DRC combatants suffer heavy casualties

The fighting has drawn in UN troops from Malawi, South Africa and Tanzania who are now fighting alongside the DRC army.

Fighting between government forces and M23 rebels in the Democratic Republic of Congo has entered its fifth day, with the sound of heavy weapons ringing out just 11km from the city of Goma.

The fighting in Goma, North Kivu province’s largest city, has drawn UN troops from Malawi, South Africa and Tanzania who are now fighting alongside the DRC army.

The 3,000-strong intervention brigade, set up by the UN Security Council in March, is entrusted with neutralising armed groups and militias in the DRC’s volatile east who are threatening civilians.

Three UN peacekeepers were wounded on Saturday in the fighting, though no injuries were immediately reported by the UN peacekeeping mission.

Conflicting reports on DRC death toll

A UN official said that two M23 “colonels” had been killed since Wednesday, while the DRC military had not lost any senior officers.

Dr Isaac Warwanamiza, a doctor near the front line, said he had seen eight bodies since fighting broke out.

“The bodies that I saw were killed by bullets. Others had been hacked to death by machetes. Some were wearing
government uniforms. Some were wearing M23 uniforms.

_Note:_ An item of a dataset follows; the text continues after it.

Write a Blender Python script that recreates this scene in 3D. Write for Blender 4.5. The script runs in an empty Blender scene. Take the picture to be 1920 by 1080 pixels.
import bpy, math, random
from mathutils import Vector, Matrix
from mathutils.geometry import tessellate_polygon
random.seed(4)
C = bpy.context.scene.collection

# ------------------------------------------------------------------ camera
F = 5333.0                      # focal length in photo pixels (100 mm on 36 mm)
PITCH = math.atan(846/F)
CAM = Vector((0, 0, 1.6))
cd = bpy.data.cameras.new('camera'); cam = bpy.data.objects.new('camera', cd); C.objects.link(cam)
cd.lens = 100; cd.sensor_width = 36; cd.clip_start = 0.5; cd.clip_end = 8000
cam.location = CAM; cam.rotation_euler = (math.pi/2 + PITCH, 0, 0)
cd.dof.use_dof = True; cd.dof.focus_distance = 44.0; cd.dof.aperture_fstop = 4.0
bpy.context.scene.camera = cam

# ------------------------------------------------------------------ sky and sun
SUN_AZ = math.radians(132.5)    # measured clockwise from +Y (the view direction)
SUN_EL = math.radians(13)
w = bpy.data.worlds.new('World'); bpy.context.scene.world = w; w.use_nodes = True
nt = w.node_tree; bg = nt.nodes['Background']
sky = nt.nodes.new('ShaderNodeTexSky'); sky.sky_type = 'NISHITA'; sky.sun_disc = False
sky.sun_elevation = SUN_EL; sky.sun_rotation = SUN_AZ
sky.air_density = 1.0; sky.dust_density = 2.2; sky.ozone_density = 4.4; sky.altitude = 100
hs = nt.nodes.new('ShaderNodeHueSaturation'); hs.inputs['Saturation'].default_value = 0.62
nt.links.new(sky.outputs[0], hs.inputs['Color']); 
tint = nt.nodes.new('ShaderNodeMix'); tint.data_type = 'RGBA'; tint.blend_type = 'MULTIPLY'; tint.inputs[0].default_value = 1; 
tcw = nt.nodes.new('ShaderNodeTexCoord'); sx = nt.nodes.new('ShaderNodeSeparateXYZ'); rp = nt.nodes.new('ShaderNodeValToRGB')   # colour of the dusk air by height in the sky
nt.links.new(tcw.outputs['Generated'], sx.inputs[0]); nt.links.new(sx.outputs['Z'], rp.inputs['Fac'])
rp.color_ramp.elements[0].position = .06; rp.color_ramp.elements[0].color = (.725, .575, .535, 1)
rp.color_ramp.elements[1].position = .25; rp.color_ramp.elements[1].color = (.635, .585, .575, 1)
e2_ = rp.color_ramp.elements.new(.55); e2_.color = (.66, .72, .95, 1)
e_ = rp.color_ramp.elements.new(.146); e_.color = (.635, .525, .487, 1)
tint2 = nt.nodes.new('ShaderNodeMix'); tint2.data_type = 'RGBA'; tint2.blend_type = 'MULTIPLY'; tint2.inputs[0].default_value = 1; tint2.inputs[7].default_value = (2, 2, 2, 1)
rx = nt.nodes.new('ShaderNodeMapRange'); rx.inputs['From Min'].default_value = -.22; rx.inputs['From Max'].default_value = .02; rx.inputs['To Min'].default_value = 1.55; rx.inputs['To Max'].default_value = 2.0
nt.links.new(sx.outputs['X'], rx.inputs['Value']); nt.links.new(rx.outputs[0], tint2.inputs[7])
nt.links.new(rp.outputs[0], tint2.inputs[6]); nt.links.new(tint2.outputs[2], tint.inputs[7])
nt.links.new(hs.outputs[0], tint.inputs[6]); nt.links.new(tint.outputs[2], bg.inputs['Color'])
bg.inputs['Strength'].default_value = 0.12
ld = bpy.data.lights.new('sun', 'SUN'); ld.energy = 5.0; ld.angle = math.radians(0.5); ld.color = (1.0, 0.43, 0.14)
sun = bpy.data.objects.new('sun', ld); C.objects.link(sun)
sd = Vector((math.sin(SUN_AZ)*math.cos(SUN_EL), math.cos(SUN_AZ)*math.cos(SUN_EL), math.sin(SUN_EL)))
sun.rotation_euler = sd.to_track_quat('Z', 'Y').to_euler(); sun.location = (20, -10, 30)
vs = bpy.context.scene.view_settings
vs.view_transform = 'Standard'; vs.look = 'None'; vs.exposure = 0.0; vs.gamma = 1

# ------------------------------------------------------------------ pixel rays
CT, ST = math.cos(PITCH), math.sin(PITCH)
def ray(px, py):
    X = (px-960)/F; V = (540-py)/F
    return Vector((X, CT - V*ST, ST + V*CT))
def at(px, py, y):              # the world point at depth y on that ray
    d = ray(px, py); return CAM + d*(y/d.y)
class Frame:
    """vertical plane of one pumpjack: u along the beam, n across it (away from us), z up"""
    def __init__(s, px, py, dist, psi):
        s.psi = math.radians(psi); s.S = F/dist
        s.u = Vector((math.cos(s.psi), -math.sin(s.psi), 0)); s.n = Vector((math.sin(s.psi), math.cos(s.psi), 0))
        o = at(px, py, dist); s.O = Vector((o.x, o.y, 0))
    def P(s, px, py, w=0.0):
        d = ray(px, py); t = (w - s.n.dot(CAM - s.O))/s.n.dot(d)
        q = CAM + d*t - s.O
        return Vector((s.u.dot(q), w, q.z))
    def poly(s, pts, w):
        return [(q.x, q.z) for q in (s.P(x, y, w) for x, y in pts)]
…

And some had no uniforms at all,” he said, speaking by telephone in French.

 
 

The fighting has drawn condemnation from the US, which said it was alarmed by the escalating violence, and again called on neighbouring Rwanda to stop supporting the rebels.

The State Department also expressed concern over reports by the UN of shelling by the M23 into Rwanda territory.

“We urgently call on [the] DRC and Rwandan governments to exercise restraint to prevent military escalation of the conflict or any action that puts civilians at risk,” Marie Harf, the department’s spokesman, said in a statement.

“We are deeply concerned about evidence of increasing ethnic tensions in Goma and call on all parties to avoid any actions that could exacerbate such tensions.”

The spokeswoman praised UN efforts to protect civilians, after the world body announced it had opened an investigation into accusations by residents that peacekeepers killed two people who tried to storm its Goma base during a protest.

Targeted sanctions

Harf said the US was ready to consider further targeted sanctions against M23 rebel leaders and other armed groups. Some M23 leaders are already subject to Security Council sanctions.

The US urged the UN mission in the DRC, MONUSCO, to investigate charges of cross-border shelling. Rwanda said five mortar bombs had fallen on Rwandan villages on Friday, following a rocket the previous day, and blamed DRC’s army.

Rwanda twice invaded its larger neighbour in the 1990s and sponsored rebels trying to topple the Kinshasa government.

Millions have died since then in DRC’s eastern border area, a patchwork of rebel and militia fiefdoms in an area rich in tin as well as tungsten and coltan ores.

A UN report in June said the M23 recruited fighters in Rwanda with the aid of sympathetic Rwandan army officers, while elements of the DRC army have cooperated with the Rwandan Hutu rebel group FDLR, which Rwanda denies.

Correction, August 28, 2013.

An earlier version of this story included different casualty figures from Dr. Isaac Warwanamiza. The interview with Dr. Warwanamiza was conducted by the Associated Press news agency. AP has since issued the following corrective on that interview and this story has been revised accordingly: In a story Aug. 26 about fighting in eastern Congo, The Associated Press erroneously reported that Dr. Isaac Warwanamiza, speaking in Swahili through an interpreter, said he had seen 82 bodies. In a subsequent interview in French, Warwanamiza said that he had seen only eight bodies and that colleagues at the front had told him about the other fatalities.